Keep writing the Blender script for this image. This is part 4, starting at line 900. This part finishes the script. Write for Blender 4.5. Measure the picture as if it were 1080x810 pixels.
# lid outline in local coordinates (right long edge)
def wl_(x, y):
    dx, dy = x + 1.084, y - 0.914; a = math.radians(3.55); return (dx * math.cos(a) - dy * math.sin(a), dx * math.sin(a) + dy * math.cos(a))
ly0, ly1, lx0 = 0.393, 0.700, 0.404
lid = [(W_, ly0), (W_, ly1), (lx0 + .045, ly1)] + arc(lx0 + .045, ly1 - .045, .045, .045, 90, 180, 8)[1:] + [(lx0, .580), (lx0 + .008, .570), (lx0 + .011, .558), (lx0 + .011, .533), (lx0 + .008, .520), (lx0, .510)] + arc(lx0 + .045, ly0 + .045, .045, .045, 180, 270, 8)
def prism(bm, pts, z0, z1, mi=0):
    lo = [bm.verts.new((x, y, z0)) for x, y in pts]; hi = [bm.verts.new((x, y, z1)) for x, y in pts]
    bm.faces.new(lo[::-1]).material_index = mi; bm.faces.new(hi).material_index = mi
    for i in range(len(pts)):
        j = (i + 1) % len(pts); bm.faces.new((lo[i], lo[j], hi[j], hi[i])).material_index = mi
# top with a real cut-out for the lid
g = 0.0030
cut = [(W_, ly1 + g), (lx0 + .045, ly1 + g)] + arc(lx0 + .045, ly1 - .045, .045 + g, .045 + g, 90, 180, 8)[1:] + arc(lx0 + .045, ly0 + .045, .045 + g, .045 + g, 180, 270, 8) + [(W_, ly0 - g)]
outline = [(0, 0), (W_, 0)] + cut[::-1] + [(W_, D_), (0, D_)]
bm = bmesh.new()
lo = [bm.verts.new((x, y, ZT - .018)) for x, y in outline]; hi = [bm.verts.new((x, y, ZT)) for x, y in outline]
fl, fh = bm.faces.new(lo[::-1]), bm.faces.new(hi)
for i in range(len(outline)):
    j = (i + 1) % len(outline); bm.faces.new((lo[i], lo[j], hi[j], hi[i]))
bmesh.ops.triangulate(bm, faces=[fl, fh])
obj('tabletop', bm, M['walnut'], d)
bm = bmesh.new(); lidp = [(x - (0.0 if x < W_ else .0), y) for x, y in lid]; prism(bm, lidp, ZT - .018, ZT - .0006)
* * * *
Task to carry out –
Reproduce the complete set of lines precisely as supplied.

Exercise answer –
Keep writing the Blender script for this image. This is part 4, starting at line 900. This part finishes the script. Write for Blender 4.5. Measure the picture as if it were 1080x810 pixels.
# lid outline in local coordinates (right long edge)
def wl_(x, y):
    dx, dy = x + 1.084, y - 0.914; a = math.radians(3.55); return (dx * math.cos(a) - dy * math.sin(a), dx * math.sin(a) + dy * math.cos(a))
ly0, ly1, lx0 = 0.393, 0.700, 0.404
lid = [(W_, ly0), (W_, ly1), (lx0 + .045, ly1)] + arc(lx0 + .045, ly1 - .045, .045, .045, 90, 180, 8)[1:] + [(lx0, .580), (lx0 + .008, .570), (lx0 + .011, .558), (lx0 + .011, .533), (lx0 + .008, .520), (lx0, .510)] + arc(lx0 + .045, ly0 + .045, .045, .045, 180, 270, 8)
def prism(bm, pts, z0, z1, mi=0):
    lo = [bm.verts.new((x, y, z0)) for x, y in pts]; hi = [bm.verts.new((x, y, z1)) for x, y in pts]
    bm.faces.new(lo[::-1]).material_index = mi; bm.faces.new(hi).material_index = mi
    for i in range(len(pts)):
        j = (i + 1) % len(pts); bm.faces.new((lo[i], lo[j], hi[j], hi[i])).material_index = mi
# top with a real cut-out for the lid
g = 0.0030
cut = [(W_, ly1 + g), (lx0 + .045, ly1 + g)] + arc(lx0 + .045, ly1 - .045, .045 + g, .045 + g, 90, 180, 8)[1:] + arc(lx0 + .045, ly0 + .045, .045 + g, .045 + g, 180, 270, 8) + [(W_, ly0 - g)]
outline = [(0, 0), (W_, 0)] + cut[::-1] + [(W_, D_), (0, D_)]
bm = bmesh.new()
lo = [bm.verts.new((x, y, ZT - .018)) for x, y in outline]; hi = [bm.verts.new((x, y, ZT)) for x, y in outline]
fl, fh = bm.faces.new(lo[::-1]), bm.faces.new(hi)
for i in range(len(outline)):
    j = (i + 1) % len(outline); bm.faces.new((lo[i], lo[j], hi[j], hi[i]))
bmesh.ops.triangulate(bm, faces=[fl, fh])
obj('tabletop', bm, M['walnut'], d)
bm = bmesh.new(); lidp = [(x - (0.0 if x < W_ else .0), y) for x, y in lid]; prism(bm, lidp, ZT - .018, ZT - .0006)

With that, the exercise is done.